While the fact that only four per cent of the country’s population buys insurance is a challenge in itself, Ali pointed out that only 1.5 per cent buy health insurance online. While these statistics are definitely a challenge for any industry, Ali also looks at it as an opportunity.

“This is obviously a huge opportunity for players like us and new generation organisations who are looking to maximise on digital and digitisation. The challenge comes in because historically, insurance in India has been very traditionally done. People are used to seeing insurance in a traditional and transactional format. So, there is a huge mind shift that needs to happen. It is important to inculcate trust in the digital medium because even cumulatively for the entire segment to reach out the districts and villages of India is a huge challenge.”
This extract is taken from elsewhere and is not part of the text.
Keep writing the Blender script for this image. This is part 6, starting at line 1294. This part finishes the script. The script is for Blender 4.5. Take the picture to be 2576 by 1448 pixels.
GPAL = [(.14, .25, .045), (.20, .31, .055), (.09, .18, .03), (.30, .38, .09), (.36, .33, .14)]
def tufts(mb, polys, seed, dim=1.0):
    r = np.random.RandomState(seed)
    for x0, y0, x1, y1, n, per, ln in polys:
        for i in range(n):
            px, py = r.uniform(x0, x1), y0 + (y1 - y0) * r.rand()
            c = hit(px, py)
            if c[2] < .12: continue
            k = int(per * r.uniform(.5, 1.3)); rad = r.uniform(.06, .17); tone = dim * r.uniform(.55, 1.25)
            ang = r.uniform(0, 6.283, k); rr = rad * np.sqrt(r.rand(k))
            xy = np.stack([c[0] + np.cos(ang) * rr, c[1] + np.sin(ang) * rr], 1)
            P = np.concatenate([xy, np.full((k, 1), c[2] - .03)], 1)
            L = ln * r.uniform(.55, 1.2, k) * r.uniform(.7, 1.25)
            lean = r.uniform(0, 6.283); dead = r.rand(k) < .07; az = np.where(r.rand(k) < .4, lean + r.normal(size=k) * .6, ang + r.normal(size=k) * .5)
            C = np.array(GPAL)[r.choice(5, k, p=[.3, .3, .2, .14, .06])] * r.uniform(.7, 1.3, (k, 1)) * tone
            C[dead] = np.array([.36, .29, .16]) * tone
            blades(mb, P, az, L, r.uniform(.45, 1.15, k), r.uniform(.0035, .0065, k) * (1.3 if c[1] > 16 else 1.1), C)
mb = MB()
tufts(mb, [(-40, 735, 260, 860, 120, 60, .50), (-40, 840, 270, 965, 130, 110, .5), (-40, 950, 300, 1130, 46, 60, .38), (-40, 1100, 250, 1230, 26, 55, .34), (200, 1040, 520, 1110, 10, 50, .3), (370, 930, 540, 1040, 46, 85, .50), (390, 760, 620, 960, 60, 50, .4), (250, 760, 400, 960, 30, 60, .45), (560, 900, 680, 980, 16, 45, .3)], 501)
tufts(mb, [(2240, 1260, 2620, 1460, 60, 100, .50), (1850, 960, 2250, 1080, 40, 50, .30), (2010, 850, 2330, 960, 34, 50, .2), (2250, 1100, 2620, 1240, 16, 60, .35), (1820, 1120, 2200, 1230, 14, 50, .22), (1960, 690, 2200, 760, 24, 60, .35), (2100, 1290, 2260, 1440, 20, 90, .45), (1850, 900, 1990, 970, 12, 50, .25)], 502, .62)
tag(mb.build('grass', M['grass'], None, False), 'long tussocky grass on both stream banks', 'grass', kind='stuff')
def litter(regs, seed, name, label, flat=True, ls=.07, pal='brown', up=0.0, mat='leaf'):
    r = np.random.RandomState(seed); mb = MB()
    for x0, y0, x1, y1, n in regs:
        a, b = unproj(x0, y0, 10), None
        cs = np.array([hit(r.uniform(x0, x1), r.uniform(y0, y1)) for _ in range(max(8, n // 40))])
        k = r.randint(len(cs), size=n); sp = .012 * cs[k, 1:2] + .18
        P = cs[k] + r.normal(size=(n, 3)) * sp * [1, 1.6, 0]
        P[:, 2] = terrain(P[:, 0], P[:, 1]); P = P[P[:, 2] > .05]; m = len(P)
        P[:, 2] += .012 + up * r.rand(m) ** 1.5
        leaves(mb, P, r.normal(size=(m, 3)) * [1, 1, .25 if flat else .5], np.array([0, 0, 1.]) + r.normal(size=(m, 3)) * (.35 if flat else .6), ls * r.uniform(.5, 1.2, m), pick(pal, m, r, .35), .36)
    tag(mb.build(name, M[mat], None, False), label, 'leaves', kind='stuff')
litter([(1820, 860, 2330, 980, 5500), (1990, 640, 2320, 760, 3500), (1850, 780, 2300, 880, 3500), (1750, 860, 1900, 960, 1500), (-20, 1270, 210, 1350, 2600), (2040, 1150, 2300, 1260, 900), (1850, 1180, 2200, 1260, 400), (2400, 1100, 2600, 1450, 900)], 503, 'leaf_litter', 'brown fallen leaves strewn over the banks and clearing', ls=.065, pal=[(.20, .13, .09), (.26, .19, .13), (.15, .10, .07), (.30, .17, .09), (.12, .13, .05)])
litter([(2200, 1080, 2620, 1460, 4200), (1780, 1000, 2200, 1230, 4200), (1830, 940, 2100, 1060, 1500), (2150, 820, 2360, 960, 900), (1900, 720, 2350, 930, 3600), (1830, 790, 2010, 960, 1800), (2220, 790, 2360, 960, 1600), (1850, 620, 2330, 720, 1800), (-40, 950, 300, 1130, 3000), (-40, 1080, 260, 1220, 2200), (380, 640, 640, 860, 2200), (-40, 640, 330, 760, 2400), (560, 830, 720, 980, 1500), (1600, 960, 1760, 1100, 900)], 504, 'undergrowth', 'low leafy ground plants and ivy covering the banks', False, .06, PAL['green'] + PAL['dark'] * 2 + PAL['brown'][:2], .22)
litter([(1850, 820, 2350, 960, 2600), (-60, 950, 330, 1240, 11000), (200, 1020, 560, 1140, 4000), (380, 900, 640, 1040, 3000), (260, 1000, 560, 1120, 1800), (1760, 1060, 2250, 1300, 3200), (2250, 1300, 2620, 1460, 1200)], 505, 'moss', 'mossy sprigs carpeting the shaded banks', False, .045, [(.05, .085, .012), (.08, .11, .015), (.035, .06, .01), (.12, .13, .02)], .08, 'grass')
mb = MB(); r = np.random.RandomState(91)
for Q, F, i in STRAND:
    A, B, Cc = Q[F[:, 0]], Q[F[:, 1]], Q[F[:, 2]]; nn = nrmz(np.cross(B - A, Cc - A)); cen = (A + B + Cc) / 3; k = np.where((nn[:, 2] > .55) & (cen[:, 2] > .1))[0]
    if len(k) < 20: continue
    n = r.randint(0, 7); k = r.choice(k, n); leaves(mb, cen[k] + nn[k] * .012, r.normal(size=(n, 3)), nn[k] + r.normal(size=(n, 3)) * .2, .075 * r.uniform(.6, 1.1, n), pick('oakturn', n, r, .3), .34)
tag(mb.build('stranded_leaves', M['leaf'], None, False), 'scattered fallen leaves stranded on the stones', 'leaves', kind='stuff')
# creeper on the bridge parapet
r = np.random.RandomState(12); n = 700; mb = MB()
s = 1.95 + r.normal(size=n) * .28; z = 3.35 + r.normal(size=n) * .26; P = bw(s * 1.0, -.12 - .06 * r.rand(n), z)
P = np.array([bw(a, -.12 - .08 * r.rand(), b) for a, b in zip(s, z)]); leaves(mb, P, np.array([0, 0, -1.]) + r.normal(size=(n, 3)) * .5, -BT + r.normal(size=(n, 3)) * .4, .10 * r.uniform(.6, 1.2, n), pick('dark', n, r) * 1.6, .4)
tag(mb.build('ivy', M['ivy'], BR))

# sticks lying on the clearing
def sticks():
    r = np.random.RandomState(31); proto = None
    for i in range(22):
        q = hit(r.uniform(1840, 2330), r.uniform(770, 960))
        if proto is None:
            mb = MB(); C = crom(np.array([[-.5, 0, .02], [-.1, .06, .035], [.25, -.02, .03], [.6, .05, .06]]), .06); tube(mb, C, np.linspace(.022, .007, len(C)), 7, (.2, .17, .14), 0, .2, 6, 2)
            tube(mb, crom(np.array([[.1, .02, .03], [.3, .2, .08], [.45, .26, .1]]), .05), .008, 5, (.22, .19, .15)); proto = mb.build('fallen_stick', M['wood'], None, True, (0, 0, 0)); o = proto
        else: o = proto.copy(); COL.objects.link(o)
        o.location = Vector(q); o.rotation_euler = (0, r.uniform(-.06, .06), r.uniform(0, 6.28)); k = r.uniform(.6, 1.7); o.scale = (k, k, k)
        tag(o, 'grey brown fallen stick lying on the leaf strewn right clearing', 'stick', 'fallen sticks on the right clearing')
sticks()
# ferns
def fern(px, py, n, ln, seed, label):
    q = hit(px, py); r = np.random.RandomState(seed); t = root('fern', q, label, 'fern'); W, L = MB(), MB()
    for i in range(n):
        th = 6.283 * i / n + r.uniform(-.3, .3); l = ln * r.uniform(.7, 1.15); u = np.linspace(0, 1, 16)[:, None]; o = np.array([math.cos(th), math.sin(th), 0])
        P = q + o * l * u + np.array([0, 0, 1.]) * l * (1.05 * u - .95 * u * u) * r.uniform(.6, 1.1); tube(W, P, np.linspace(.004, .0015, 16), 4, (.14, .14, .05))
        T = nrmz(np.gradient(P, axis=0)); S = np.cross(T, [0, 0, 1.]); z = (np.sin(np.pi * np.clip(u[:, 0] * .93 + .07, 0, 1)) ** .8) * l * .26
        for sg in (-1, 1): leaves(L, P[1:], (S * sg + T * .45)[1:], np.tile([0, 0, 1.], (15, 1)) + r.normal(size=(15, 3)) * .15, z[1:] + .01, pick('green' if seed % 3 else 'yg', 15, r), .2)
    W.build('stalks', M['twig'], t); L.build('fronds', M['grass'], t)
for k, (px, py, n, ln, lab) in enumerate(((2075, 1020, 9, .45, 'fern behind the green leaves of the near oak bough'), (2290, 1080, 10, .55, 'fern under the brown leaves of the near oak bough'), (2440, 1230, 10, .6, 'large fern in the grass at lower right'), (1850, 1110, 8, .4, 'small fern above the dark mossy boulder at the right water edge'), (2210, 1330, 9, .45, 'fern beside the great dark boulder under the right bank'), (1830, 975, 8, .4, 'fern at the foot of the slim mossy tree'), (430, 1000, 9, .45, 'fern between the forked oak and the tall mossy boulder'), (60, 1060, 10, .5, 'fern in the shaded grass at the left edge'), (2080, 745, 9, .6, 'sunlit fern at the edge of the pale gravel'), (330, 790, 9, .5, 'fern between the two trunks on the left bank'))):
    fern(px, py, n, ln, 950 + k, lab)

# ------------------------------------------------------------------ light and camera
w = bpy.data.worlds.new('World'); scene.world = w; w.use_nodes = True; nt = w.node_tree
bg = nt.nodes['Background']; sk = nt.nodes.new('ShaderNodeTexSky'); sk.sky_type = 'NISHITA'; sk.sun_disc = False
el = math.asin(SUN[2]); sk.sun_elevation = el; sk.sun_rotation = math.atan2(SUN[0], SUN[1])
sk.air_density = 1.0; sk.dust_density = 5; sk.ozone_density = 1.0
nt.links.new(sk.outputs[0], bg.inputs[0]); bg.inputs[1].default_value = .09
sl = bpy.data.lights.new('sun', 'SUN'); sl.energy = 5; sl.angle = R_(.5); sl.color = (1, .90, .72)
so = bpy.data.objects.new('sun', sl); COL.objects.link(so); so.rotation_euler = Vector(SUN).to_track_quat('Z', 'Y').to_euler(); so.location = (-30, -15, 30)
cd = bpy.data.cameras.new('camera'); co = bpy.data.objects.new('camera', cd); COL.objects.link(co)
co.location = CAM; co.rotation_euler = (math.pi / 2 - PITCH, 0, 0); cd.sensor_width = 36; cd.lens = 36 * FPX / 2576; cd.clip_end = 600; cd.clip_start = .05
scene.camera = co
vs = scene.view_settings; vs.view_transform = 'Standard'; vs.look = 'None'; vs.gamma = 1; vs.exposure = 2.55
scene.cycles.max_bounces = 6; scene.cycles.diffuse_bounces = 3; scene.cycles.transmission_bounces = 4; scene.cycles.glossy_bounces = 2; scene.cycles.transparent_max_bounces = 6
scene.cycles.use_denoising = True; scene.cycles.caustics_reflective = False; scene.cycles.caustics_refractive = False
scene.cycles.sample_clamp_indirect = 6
AMHI realises that people want ease when buying health insurance and quick and better services. Therefore, they have come up with something called digital offices.

“We have developed a tablet and mobile operated solution and this is not contingent to a city or a place. If this tool is available with my agent sitting in Bhatinda for example and if they have internet connection, he/she will be able to make the sale happen from there itself and issue the policy within seven minutes,” said Ali.

Today, AMHI has 158 brick and mortar offices and 68 digital offices.

AMHI has had a CAGR growth of 22 per cent for the last five years, whereas the health insurance industry has shown a CAGR growth of 18 per cent for the last five years. While, Ali agrees that Star Insurance is ahead of them in terms of market share, she believes that in terms of mind share AHMI comes on top. AHMI holds a market share of 4 per cent in the overall health insurance segment and a market share of 22 per cent in the standalone health insurance segment.

According to Ali, North and West are their strong markets but the awareness and penetration of health insurance in rural areas is abysmally low.

AHMI is also trying to build a strong foothold in tier II and tier III cities.

“In our strategic expansion programme, for the last two years, we have expanded largely in the tier II and tier III cities. If you take last year, we opened 50 offices in these tier II and tier II cities,” said Ali.